Als die Geschädigte den Bus aus der hinteren Bustür verließ und auf die Straße trat, wurde sie von dem beim klagenden Versicherer haftpflichtversicherten Pkw erfasst und verletzt. Sie erlitt eine Sprunggelenksfraktur, die operativ versorgt werden musste. Die Fahrerin des Pkw hatte zunächst unmittelbar hinter dem Bus gestanden, sich dann aber entschlossen, rechts neben dem Bus auf den Seitenstreifen zu fahren, um dort anzuhalten und zu telefonieren. Zum Unfallzeitpunkt hatte der Busfahrer das Warnblinklicht an dem Bus nicht eingeschaltet.

Die Geschädigte hatte vor Gericht in einem Vorprozess gegen den Fahrer des vorbeifahrenden PKW und seine Versicherung eine Haftungsquote von 50% erstritten.

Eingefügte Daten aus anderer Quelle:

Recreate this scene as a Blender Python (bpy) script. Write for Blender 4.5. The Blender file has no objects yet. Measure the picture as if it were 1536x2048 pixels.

Das hier entscheidende Gericht hatte zunächst festgestellt, dass sowohl der Busfahrer als auch der Fahrer des vorbeifahrenden Pkw haften. Im Ergebnis nach zwei Prozessen verteilt sich die Haftung also mit 50% auf die Geschädigte, 25% den Busfahrer und 25% auf deb vorbeifahrenden PKW-Fahrer.